Sin pasado en el parque

En la barra de madera de ley, sucia y ancha, teníamos puestas dos cervezas calientes. Soltaban espuma por los picos de las botellas. Iba a hacerse de noche y unas mujeres lavaban ropa metidas hasta las rodillas en un arroyo claro que pasaba debajo de la bodega. Armando Almánzar y yo esperábamos un automóvil que nos llevara de regreso a Santo Domingo. Pasaba por la tierra el año 1979.

El hombre tenía 38 años y era, en ese momento, el crítico de cine más importante de su país. Había publicado un par de libros de cuentos, pero el público lo quería más en las pantallas del televisor y en las páginas del Listín Diario. Creían en sus juicios inteligentes y en una erudición que él sabía traducir al lenguaje de la calle, al castellano armonioso y escaso de eses que se habla en la República Dominicana.

En esos días comprendí que el crítico de cine soportaba a duras penas la fama. Lo que de verdad quería era apuntarse de manera definitiva en la cofradía de la soledad de los escritores de fondo. Allá, en los silencios de la invención, de la creación de un mundo paralelo que un hombre sueña o cree soñar.

Él ganó esa contienda. La obra narrativa de Almánzar ha crecido y, sin dejar de hacer sus rigurosas críticas de cine, es ahora uno de los prosista de más renombre en su patria. Es un cuentista natural que también publica novelas. Un autor que halló esos salones callados, que sale de ellos para entrar con sigilo en las salas de cine y regresar enseguida a sus relatos.

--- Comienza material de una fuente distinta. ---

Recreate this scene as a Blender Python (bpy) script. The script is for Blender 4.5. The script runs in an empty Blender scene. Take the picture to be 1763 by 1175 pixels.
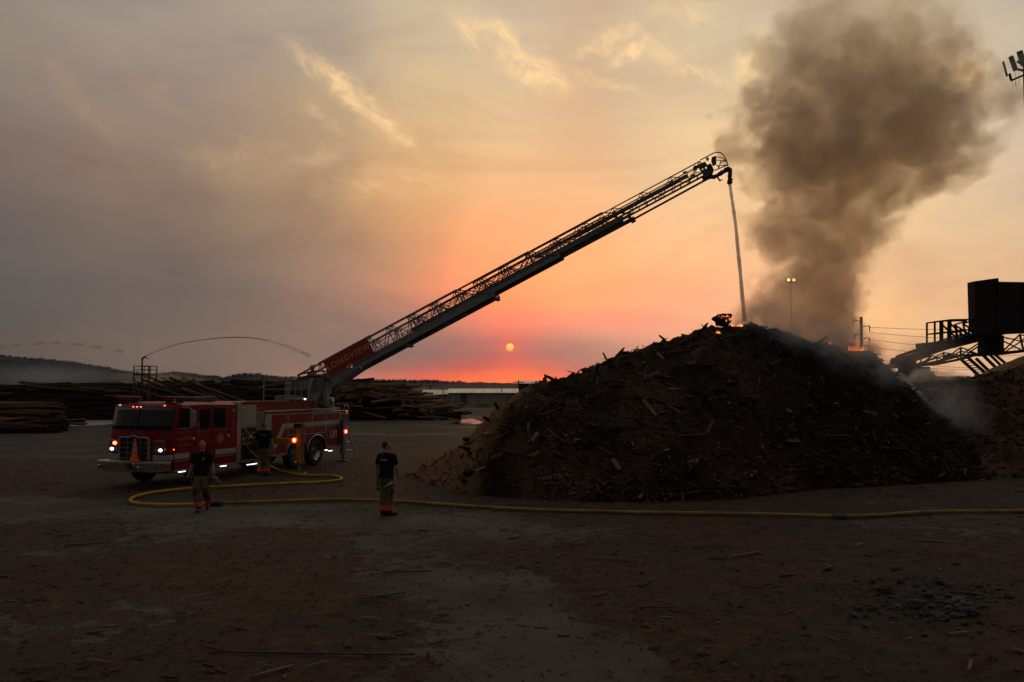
import bpy, bmesh, math, random
import numpy as np
from mathutils import Vector, Matrix, noise as mn
R = math.radians
S = bpy.context.scene
COL = S.collection
rnd = random.Random(7)

# ---------------------------------------------------------------- camera
F = 1423.0                      # focal length in photograph pixels (1763 wide)
CAMH = 3.1
PITCH = math.atan(77.5 / F)
cd = bpy.data.cameras.new("camera")
cd.sensor_width = 22.3
cd.lens = 22.3 * F / 1763.0
cd.clip_start = 0.1
cd.clip_end = 12000
cam = bpy.data.objects.new("camera", cd)
COL.objects.link(cam)
cam.location = (0, 0, CAMH)
cam.rotation_euler = (R(90) + PITCH, 0, 0)
S.camera = cam

def ray(x, y):
    dx = (x - 881.5) / F
    dy = (587.5 - y) / F
    c, q = math.cos(PITCH), math.sin(PITCH)
    return Vector((dx, c - dy * q, q + dy * c))
def gp(x, y, z=0.0):            # point on a level plane
    r = ray(x, y); k = (z - CAMH) / r.z
    return Vector((0, 0, CAMH)) + r * k
def at(x, y, Y):                # point at distance Y
    r = ray(x, y); return Vector((0, 0, CAMH)) + r * (Y / r.y)

# ---------------------------------------------------------------- render settings, exposure
S.view_settings.view_transform = 'Standard'
S.view_settings.look = 'None'
S.view_settings.exposure = 0.0
S.view_settings.gamma = 1.0
S.view_settings.use_curve_mapping = False
cy = S.cycles
cy.use_denoising = True
cy.max_bounces = 6
cy.diffuse_bounces = 2
cy.glossy_bounces = 3
cy.transmission_bounces = 3
cy.volume_bounces = 2
cy.transparent_max_bounces = 12
cy.volume_step_rate = 0.24
cy.volume_max_steps = 256
cy.sample_clamp_indirect = 4.0
cy.caustics_reflective = False
cy.caustics_refractive = False
S.render.engine = 'CYCLES'

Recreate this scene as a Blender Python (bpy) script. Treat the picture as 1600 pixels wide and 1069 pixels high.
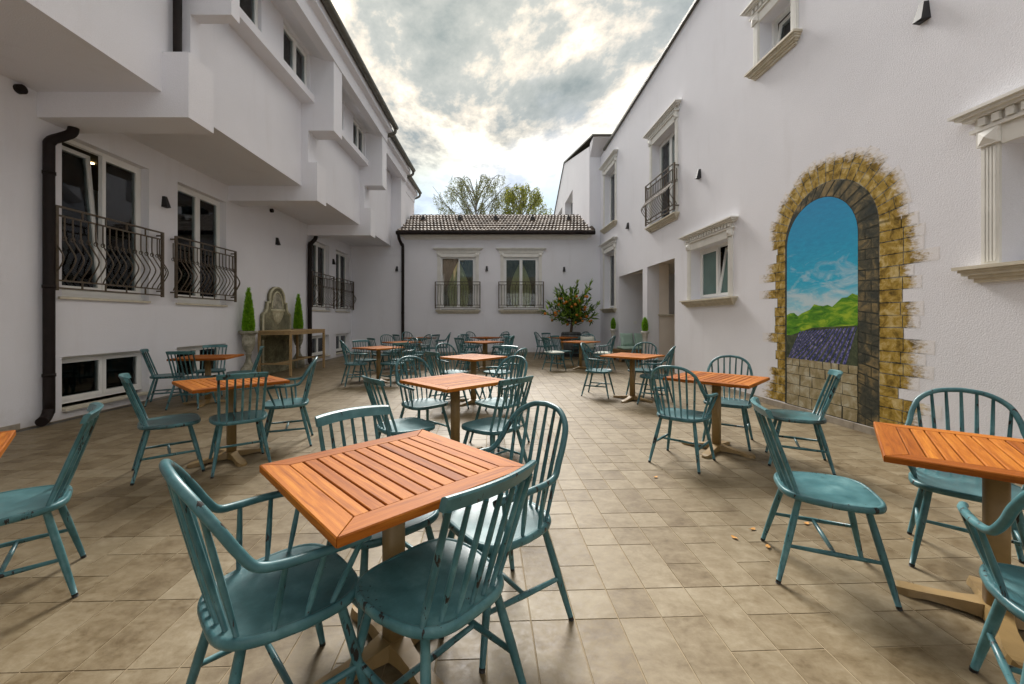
import bpy, math, random
from mathutils import Vector, Matrix
R = math.radians
rnd = random.Random(7)

# ------------------------------------------------------------------ scene, camera, sky, sun
for o in list(bpy.data.objects):
    bpy.data.objects.remove(o)
sc = bpy.context.scene
col = sc.collection
cam_d = bpy.data.cameras.new('camera')
cam = bpy.data.objects.new('camera', cam_d)
col.objects.link(cam)
cam.location = (0, 0, 1.325)
cam.rotation_euler = (R(90), 0, 0)
cam_d.sensor_width = 36
cam_d.lens = 36 * 636 / 1600
cam_d.shift_x = 17 / 1600
cam_d.shift_y = -34.5 / 1600
cam_d.clip_start = 0.05
cam_d.clip_end = 2000
sc.camera = cam
sc.view_settings.view_transform = 'Standard'
sc.view_settings.look = 'None'
sc.view_settings.exposure = 1.08
sc.cycles.adaptive_threshold = 0.02
sc.cycles.max_bounces = 7
sc.cycles.diffuse_bounces = 4
sc.cycles.glossy_bounces = 3
sc.cycles.transmission_bounces = 3
sc.cycles.transparent_max_bounces = 8
sc.view_settings.gamma = 1
sc.view_settings.use_curve_mapping = False

SUN_EL, SUN_AZ = R(41), R(-5)          # azimuth measured from +Y towards +X
sun_dir = Vector((math.sin(SUN_AZ) * math.cos(SUN_EL), math.cos(SUN_AZ) * math.cos(SUN_EL), math.sin(SUN_EL)))

w = bpy.data.worlds.new('World')
sc.world = w
w.use_nodes = True
w.cycles.sampling_method = 'MANUAL'
w.cycles.sample_map_resolution = 512
nt = w.node_tree
nt.nodes.clear()
def N(t, typ, **kw):
    n = t.nodes.new(typ)
    for k, v in kw.items():
        setattr(n, k, v)
    return n
def ramp(t, stops, interp='LINEAR'):
    r = N(t, 'ShaderNodeValToRGB')
    cr = r.color_ramp
    cr.interpolation = interp
    while len(cr.elements) < len(stops):
        cr.elements.new(0.5)
    for e, (p, c) in zip(cr.elements, stops):
        e.position = p
        e.color = (*c, 1) if len(c) == 3 else c
    return r
def math_node(t, op, a, b=None):
    m = N(t, 'ShaderNodeMath', operation=op)
    for i, v in enumerate((a, b)):
        if v is None:
            continue
        if isinstance(v, (int, float)):
            m.inputs[i].default_value = v
        else:
            t.links.new(v, m.inputs[i])
    return m.outputs[0]
def mixc(t, fac, a, b, blend='MIX'):
    m = N(t, 'ShaderNodeMix', data_type='RGBA', blend_type=blend)
    for i, v in ((0, fac), (6, a), (7, b)):
        if isinstance(v, (int, float)):
            m.inputs[i].default_value = v
        elif isinstance(v, (tuple, list)):
            m.inputs[i].default_value = (*v, 1)
        else:
            t.links.new(v, m.inputs[i])
    return m.outputs[2]

sky = N(nt, 'ShaderNodeTexSky', sky_type='NISHITA', sun_disc=False, sun_elevation=SUN_EL, sun_rotation=SUN_AZ)
tc = N(nt, 'ShaderNodeTexCoord')
sep = N(nt, 'ShaderNodeSeparateXYZ')
nt.links.new(tc.outputs['Generated'], sep.inputs[0])
zc = math_node(nt, 'ADD', math_node(nt, 'MAXIMUM', sep.outputs[2], 0.0), 0.34)
cmb = N(nt, 'ShaderNodeCombineXYZ')
nt.links.new(math_node(nt, 'DIVIDE', sep.outputs[0], zc), cmb.inputs[0])
nt.links.new(math_node(nt, 'DIVIDE', sep.outputs[1], zc), cmb.inputs[1])
n1 = N(nt, 'ShaderNodeTexNoise', noise_dimensions='3D')
n1.inputs['Scale'].default_value = 1.7
n1.inputs['Detail'].default_value = 9
n1.inputs['Roughness'].default_value = 0.63
n1.inputs['Distortion'].default_value = 0.15
mp = N(nt, 'ShaderNodeMapping')
mp.inputs['Location'].default_value = (12.818, 4.384, 0.828)
nt.links.new(cmb.outputs[0], mp.inputs[0])
nt.links.new(mp.outputs[0], n1.inputs['Vector'])
dot = N(nt, 'ShaderNodeVectorMath', operation='DOT_PRODUCT')
nt.links.new(tc.outputs['Generated'], dot.inputs[0])
dot.inputs[1].default_value = sun_dir
glow = math_node(nt, 'POWER', math_node(nt, 'MAXIMUM', dot.outputs['Value'], 0.0), 9.0)
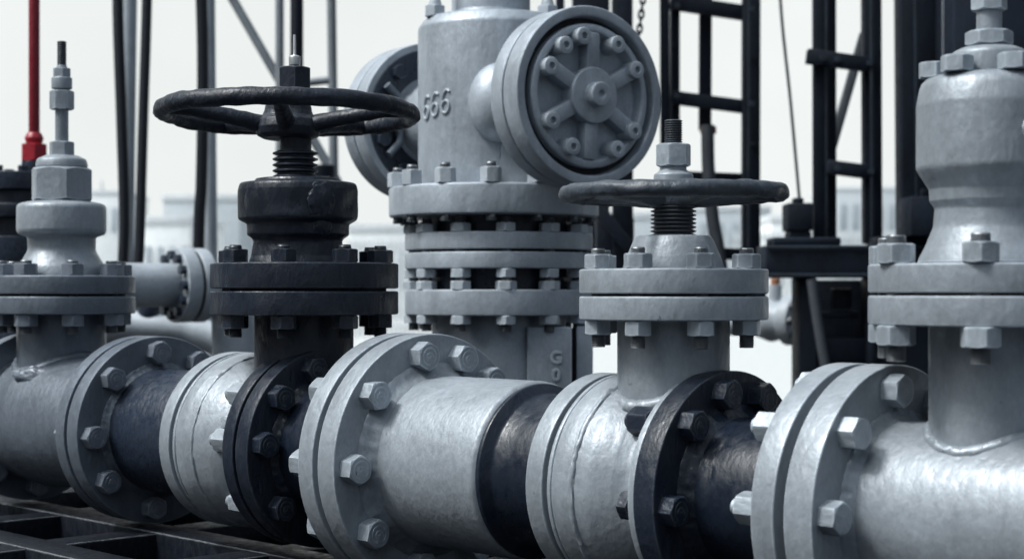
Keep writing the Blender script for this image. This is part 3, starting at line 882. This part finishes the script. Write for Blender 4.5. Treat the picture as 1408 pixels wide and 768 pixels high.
b = at(150, HZ, 6.3)
sm = thing('pipe_manifold', (b.x, b.y, 0), 'low run of blurred dark pipes and flanges beneath the pale horizontal pipe', 'pipe')
V4 = Vert(sm, 150, 6.3)
AX4 = Matrix.Translation((0, 0, V4.z(462))) @ Matrix.Rotation(R(-8), 4, 'Z') @ AX
obj('pipe', revolve([(0, -.9), (15*V4.k, -.9), (15*V4.k, .75), (0, .75)], .003, 40, AX4), M['mid'], sm)
for x in (-.3, .16, .52):
    obj('flange', revolve([(0, x), (25*V4.k, x), (25*V4.k, x + .05), (0, x + .05)], .003, 48, AX4), M['mid'], sm)
    obj('riser', tube(bmesh.new(), [AX4 @ Vector((0, 0, x + .15)), AX4 @ Vector((0, 0, x + .15)) + Vector((0, .1, .18))], .03, 20), M['dark'], sm, 60)
V4.turn('support', [(0, V4.base/V4.k + 400), (12, V4.base/V4.k + 400), (12, 470), (0, 470)], M['dark'], 1, 24)

# ================================================================== BACKGROUND, RIGHT
def frame(px, Y, label, name, cat):
    b = at(px, HZ, Y)
    t = thing(name, (b.x, b.y, 0), label, cat)
    return t, b, Y/F
def member(t, b, Y, name, A, B, hw, mat=None, dy=0.0, depth=None):
    a = at(A[0], A[1], Y) - Vector((b.x, b.y, 0)); c = at(B[0], B[1], Y) - Vector((b.x, b.y, 0))
    a.y = c.y = dy
    kk = Y/F
    d = (c - a)
    # width lies in the x-z plane
    tdir = d.normalized(); side = Vector((tdir.z, 0, -tdir.x)); dep = Vector((0, 1, 0))
    mm = Matrix(((side.x, dep.x, tdir.x, (a.x+c.x)/2), (side.y, dep.y, tdir.y, (a.y+c.y)/2), (side.z, dep.z, tdir.z, (a.z+c.z)/2), (0, 0, 0, 1)))
    dd = depth or hw*1.6*kk
    obj(name, box(bmesh.new(), -hw*kk, hw*kk, -dd/2, dd/2, -d.length/2, d.length/2, .004, mm), mat or M['mast'], t)
GR = lambda Y: HZ + HC*F/Y                      # row where the ground lies at depth Y

YA = 7.0
ta, ba, ka = frame(976, YA, 'black ladder-like steel mast behind the dark flat handwheel', 'ladder_mast', 'mast')
member(ta, ba, YA, 'rail', (913, -250), (915, 374), 6.5)
member(ta, ba, YA, 'rail', (930, -250), (930, 374), 6.5, dy=.06)
member(ta, ba, YA, 'rail', (1033, -250), (1032, 374), 12, dy=0)
member(ta, ba, YA, 'rail', (975, -250), (973, 176), 8.5, dy=.10)
for (y0, y1, hw) in ((2, 18, 10), (133, 147, 9), (239, 243, 6), (-120, -110, 9), (345, 350, 8)):
    member(ta, ba, YA, 'rung', (922, y0), (1030, y1), hw, dy=.02 if hw > 7 else .07)
for (x, y) in ((930, 60), (930, 200), (1033, 80), (1033, 200)):
    pp = at(x, y, YA) - ba; link('bolt', cached('mb', lambda: finish(hexbm(bmesh.new(), 4*ka, .012), 25)), M['mast'], ta, (pp.x, -.035 if x > 1000 else .03, pp.z + HC), (PI/2, 0, 0))
hose([(973, 172), (974, 230), (980, 300), (988, 345), (992, 400), (988, 600), (985, 770)], 9, YA - .02, M['hoseg'], 'grey brown hose hanging from the middle rail of the ladder mast')
bt = at(975, 178, YA)
bm = lathe(bmesh.new(), fillet([(0, -.016), (.034, -.016), (.034, .016), (0, .016)], .004), 28)
tagg(obj('pipe_clamp', bm, M['orange'], None, 32, (bt.x, bt.y + .03, bt.z)), 'small rusty orange clamp round the hose end on the ladder mast', 'clamp')
# diagonal dark brace and stub left of the mast
tb, bb, kb_ = frame(855, 6.4, 'black steel post with a diagonal brace, just right of the wellhead', 'braced_post', 'post')
member(tb, bb, 6.4, 'shaft', (855, -250), (856, 380), 14)
member(tb, bb, 6.4, 'diagonal_brace', (806, 268), (872, 352), 9, dy=-.05)
member(tb, bb, 6.4, 'bracket', (846, 300), (846, 350), 26, dy=.06)
tc_, bc, kc = frame(812, 6.9, 'wide black steel column directly behind the spoked wellhead cover', 'steel_column', 'column')
member(tc_, bc, 6.9, 'shaft', (812, -250), (812, 378), 25)
member(tc_, bc, 6.9, 'edge_strip', (770, -250), (770, 378), 6)
# chain
chp = [(888, -120), (884, 0), (876, 70), (868, 150)]
ct = thing('chain', at(868, 150, 6.2), 'black chain hanging beside the wellhead cover, right of a black post', 'chain')
P_ = [at(x, y, 6.2) for x, y in chp]
lk = cached('link', lambda: finish(tube(bmesh.new(), [Vector((.009*math.cos(2*PI*i/16), 0, .018*math.sin(2*PI*i/16))) for i in range(16)], .0042, 8, True), 60))
L_ = []
for a, c in zip(P_, P_[1:]):
    n = int((c-a).length/.027)
    L_ += [(a.lerp(c, i/n), (c-a)) for i in range(n)]
for i, (p, d) in enumerate(L_):
    qq = d.to_track_quat('Z', 'Y') @ Quaternion((0, 0, 1), PI/2*(i % 2))
    link('chain_link', lk, M['mast'], ct, p - Vector(ct.location), qq)
# cable
hose([(1068, -160), (1073, 0), (1087, 140), (1099, 272)], 2.2, 6.6, M['hoseg'], 'thin taut steel cable right of the ladder mast', 'cable', 'cable')

# drilling frame: tower B plus machinery
YB = 6.6
tB, bB, kB = frame(1160, YB, 'black twin rail mast with cross bars, standing on the black machine base at right', 'rail_mast', 'mast')
RB = 335
member(tB, bB, YB, 'rail', (1125, -250), (1126, RB), 8)
member(tB, bB, YB, 'rail', (1145, -250), (1146, RB), 7.5, dy=.06)
member(tB, bB, YB, 'rail', (1197, -250), (1199, RB), 12.5)
member(tB, bB, YB, 'rung', (1106, 80), (1195, 92), 10, dy=-.05)
member(tB, bB, YB, 'rung', (1135, 230), (1198, 238), 9.5, dy=-.03)
member(tB, bB, YB, 'rung', (1120, -60), (1198, -50), 9, dy=-.03)
member(tB, bB, YB, 'diagonal_brace', (1197, 40), (1147, 215), 6.5, M['mastg'], dy=.12)
tC, bC, kC = frame(1262, 6.5, 'thick black steel column left of the far right valve, with a square foot block', 'steel_column', 'column')
member(tC, bC, 6.5, 'shaft', (1258, -250), (1262, RB), 26)
member(tC, bC, 6.5, 'flange_strip', (1288, -250), (1290, 290), 5, M['mast'], dy=-.03)
member(tC, bC, 6.5, 'foot_block', (1268, 274), (1268, 326), 33, dy=-.10, depth=.2)
member(tC, bC, 6.5, 'foot_bolt', (1262, 262), (1262, 276), 5, dy=-.10)
tD, bD, kD = frame(1358, 6.3, 'very wide black steel column behind the far right valve', 'steel_column', 'column')
member(tD, bD, 6.3, 'shaft', (1360, -250), (1360, GR(6.3)), 61)
member(tD, bD, 6.3, 'edge_strip', (1297, -250), (1297, 300), 1.6, M['mastg'])
M['mastl'] = paint('lighter mast steel', (.018, .026, .038), .5, bump=.4, var=.4, spec=.3)  # lighter tone for web strips, bolts and painted lip highlights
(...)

Ya a estas alturas del juego, el escritor se permite, a veces, en declaraciones a la prensa, renegar de ese trabajo esclavo de ir a la televisión de lunes a viernes a decir qué le parece un filme. Es frustrante, dice, «que me entusiasme con una película por su profundidad y que a la mayoría que han visto el programa les gusten las historias de golpes y trompadas».

Confiesa lo que ya todos sus amigos conocían. Esa labor de crítico, los años empeñados en el esfuerzo por dar a conocer el buen cine, se han convertido para él en una experiencia perturbadora en la que se ve a sí mismo de paseo frente al mar con un televisor al hombro. Algo mecánico, que comienza a obstruir sus obsesiones por contar historias.

«Me gusta más sentirme escritor, que me tengan como escritor», dice claramente.

Así, en esas escaramuzas interiores, pasó el tiempo y pasó un águila por el mar, como dijo el poeta y Almánzar tiene ya un poco más de una docena de libro publicados. Sólo la editorial Norma ha dado a conocer estos títulos: Límite, Infancia feliz, Selva de agujeros negros para Chichí, Cuentos de cortometrajes, Marcados por el mar, Un siglo de sombra y El elefante y otros cuentos de la Era.

Ahora sucede que la vida afloja el dogal, le da un chance y le permite juntar obsesión y oficio. Este año, en los próximos meses, comenzará en República Dominicana el rodaje de una película basada en una novela de Armando Almánzar.

El libro comenzó a circular en enero pasado. Se llama Desconocido en el parque. Es la historia de un hombre que se despierta en el banco de un parque, en el esplendor de la época del dictador Leónidas Trujillo. No sabe quién es, ni de dónde viene, ni hacia dónde va. Frente a él, un policía de completo uniforme (la cabeza formando gorra, dijo el otro) le exige que se identifique. Al fondo, hay una estatua del tirano.

Me gustaría leer la crítica del severo Almánzar acerca de la versión cinematográfica de su novela. A lo mejor le recomienda al público que vaya a verla.